- **Work to do**
Repeat the lines of the data that follow, please, starting at the first and stopping after the one with "14).build('knob', 'redcap', t)".

- **Data**
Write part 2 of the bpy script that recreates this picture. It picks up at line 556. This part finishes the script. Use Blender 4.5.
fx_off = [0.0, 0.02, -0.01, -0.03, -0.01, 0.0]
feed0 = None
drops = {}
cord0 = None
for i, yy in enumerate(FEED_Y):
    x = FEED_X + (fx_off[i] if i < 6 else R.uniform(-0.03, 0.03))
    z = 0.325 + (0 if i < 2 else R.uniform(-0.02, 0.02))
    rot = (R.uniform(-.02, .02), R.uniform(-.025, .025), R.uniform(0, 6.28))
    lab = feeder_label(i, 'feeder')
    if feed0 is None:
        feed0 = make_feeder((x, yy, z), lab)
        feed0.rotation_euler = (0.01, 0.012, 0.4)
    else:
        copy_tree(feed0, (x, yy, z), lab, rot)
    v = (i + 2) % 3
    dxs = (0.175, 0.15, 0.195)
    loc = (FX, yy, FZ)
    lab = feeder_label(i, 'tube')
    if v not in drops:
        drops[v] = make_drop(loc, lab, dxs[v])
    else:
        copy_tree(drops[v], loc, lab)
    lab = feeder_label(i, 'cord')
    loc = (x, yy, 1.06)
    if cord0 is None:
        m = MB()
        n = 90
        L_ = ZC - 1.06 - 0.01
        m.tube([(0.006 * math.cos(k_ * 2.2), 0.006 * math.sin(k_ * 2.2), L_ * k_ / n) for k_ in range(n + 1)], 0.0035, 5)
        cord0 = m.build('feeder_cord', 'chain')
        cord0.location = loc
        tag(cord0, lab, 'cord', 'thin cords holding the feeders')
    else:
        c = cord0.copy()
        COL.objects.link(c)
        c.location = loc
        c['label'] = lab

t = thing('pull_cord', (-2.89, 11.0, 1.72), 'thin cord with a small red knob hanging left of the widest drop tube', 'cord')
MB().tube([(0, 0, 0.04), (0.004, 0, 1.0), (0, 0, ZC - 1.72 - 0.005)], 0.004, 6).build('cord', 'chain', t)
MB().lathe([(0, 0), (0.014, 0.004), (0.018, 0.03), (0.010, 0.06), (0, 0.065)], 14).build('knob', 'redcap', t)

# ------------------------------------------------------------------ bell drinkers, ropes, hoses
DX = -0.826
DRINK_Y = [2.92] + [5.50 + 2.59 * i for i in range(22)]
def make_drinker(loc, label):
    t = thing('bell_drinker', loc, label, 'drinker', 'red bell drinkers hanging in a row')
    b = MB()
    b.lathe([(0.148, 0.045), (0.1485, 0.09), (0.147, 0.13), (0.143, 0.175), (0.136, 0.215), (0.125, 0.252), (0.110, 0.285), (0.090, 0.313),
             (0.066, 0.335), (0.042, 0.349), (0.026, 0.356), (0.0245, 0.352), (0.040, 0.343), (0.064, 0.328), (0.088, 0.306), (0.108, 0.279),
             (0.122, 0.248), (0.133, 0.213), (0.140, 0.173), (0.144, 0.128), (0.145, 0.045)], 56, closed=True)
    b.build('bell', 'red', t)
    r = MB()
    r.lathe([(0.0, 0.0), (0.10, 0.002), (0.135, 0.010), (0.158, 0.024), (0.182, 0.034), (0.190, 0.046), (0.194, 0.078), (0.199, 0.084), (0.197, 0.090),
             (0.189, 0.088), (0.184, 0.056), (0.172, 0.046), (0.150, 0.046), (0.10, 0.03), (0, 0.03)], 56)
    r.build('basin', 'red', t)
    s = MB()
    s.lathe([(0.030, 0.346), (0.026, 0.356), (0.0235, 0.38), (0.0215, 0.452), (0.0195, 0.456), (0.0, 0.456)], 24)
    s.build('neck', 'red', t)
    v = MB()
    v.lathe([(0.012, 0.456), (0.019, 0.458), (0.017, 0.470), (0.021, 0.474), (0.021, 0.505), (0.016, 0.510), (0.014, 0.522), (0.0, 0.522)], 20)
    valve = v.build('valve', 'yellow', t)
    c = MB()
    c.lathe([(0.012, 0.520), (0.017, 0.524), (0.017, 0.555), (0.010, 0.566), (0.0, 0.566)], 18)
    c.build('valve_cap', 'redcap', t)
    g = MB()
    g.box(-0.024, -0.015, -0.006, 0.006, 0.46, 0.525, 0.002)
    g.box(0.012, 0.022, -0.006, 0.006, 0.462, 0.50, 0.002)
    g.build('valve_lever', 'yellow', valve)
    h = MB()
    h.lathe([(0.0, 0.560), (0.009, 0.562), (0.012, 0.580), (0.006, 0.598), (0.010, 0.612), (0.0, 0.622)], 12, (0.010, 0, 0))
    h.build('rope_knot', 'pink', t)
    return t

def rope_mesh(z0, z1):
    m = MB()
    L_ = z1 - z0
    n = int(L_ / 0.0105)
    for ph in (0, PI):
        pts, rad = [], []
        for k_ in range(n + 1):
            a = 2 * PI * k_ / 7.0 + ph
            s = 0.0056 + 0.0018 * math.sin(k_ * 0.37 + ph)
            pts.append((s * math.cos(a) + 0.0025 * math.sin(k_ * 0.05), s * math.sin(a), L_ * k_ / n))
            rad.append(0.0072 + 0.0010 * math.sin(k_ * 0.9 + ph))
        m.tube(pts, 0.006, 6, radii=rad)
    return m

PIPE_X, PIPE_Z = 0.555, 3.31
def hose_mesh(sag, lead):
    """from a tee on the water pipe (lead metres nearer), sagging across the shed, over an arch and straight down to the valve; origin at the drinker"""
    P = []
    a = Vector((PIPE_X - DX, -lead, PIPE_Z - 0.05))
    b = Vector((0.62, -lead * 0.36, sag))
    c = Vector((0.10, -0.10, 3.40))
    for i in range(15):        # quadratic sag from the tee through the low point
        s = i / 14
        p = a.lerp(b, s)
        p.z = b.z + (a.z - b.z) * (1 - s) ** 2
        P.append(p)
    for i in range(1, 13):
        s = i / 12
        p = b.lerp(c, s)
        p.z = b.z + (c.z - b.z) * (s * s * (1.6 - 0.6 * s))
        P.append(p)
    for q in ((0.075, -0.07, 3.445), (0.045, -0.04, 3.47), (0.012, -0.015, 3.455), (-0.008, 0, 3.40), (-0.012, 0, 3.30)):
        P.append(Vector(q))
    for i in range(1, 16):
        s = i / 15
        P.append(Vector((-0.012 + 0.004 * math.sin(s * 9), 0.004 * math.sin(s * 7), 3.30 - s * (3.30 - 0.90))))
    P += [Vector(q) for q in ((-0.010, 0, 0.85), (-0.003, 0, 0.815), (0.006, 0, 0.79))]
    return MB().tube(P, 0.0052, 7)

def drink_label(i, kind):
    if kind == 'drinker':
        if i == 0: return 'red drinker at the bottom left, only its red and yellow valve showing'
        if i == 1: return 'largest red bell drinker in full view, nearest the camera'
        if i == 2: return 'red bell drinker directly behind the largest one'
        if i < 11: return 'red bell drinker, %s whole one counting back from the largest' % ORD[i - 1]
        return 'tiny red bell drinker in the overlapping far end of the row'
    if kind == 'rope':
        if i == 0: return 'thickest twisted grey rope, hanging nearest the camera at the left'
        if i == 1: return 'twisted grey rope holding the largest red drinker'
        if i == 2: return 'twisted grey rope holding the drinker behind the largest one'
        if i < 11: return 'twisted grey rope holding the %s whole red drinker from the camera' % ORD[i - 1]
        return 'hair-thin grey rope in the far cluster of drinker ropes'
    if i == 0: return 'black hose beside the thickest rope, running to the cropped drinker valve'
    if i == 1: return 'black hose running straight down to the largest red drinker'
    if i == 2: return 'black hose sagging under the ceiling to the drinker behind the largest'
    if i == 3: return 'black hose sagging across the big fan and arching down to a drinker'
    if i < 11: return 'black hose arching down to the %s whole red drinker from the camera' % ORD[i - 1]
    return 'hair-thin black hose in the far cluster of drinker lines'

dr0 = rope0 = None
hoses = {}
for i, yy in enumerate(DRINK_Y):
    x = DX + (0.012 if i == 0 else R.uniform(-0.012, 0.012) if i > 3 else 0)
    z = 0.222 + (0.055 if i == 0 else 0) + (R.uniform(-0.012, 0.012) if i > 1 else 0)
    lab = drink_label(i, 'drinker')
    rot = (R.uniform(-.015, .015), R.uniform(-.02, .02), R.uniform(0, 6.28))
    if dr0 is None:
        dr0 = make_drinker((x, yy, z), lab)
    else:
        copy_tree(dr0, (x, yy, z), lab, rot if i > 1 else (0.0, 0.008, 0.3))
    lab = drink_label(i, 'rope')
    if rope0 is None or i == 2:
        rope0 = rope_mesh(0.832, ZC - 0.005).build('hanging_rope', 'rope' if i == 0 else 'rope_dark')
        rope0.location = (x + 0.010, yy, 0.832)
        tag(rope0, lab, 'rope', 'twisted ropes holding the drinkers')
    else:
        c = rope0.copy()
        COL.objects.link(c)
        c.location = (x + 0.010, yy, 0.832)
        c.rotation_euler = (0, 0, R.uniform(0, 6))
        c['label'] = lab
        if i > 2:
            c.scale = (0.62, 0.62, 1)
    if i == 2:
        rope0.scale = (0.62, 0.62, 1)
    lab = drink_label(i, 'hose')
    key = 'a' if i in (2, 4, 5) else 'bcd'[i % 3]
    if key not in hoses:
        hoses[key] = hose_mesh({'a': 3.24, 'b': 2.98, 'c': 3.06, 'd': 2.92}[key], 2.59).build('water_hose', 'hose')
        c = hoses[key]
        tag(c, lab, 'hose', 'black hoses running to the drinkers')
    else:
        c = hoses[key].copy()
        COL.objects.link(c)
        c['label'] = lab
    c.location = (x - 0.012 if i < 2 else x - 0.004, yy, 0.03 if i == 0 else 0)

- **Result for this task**
Write part 2 of the bpy script that recreates this picture. It picks up at line 556. This part finishes the script. Use Blender 4.5.
fx_off = [0.0, 0.02, -0.01, -0.03, -0.01, 0.0]
feed0 = None
drops = {}
cord0 = None
for i, yy in enumerate(FEED_Y):
    x = FEED_X + (fx_off[i] if i < 6 else R.uniform(-0.03, 0.03))
    z = 0.325 + (0 if i < 2 else R.uniform(-0.02, 0.02))
    rot = (R.uniform(-.02, .02), R.uniform(-.025, .025), R.uniform(0, 6.28))
    lab = feeder_label(i, 'feeder')
    if feed0 is None:
        feed0 = make_feeder((x, yy, z), lab)
        feed0.rotation_euler = (0.01, 0.012, 0.4)
    else:
        copy_tree(feed0, (x, yy, z), lab, rot)
    v = (i + 2) % 3
    dxs = (0.175, 0.15, 0.195)
    loc = (FX, yy, FZ)
    lab = feeder_label(i, 'tube')
    if v not in drops:
        drops[v] = make_drop(loc, lab, dxs[v])
    else:
        copy_tree(drops[v], loc, lab)
    lab = feeder_label(i, 'cord')
    loc = (x, yy, 1.06)
    if cord0 is None:
        m = MB()
        n = 90
        L_ = ZC - 1.06 - 0.01
        m.tube([(0.006 * math.cos(k_ * 2.2), 0.006 * math.sin(k_ * 2.2), L_ * k_ / n) for k_ in range(n + 1)], 0.0035, 5)
        cord0 = m.build('feeder_cord', 'chain')
        cord0.location = loc
        tag(cord0, lab, 'cord', 'thin cords holding the feeders')
    else:
        c = cord0.copy()
        COL.objects.link(c)
        c.location = loc
        c['label'] = lab

t = thing('pull_cord', (-2.89, 11.0, 1.72), 'thin cord with a small red knob hanging left of the widest drop tube', 'cord')
MB().tube([(0, 0, 0.04), (0.004, 0, 1.0), (0, 0, ZC - 1.72 - 0.005)], 0.004, 6).build('cord', 'chain', t)
MB().lathe([(0, 0), (0.014, 0.004), (0.018, 0.03), (0.010, 0.06), (0, 0.065)], 14).build('knob', 'redcap', t)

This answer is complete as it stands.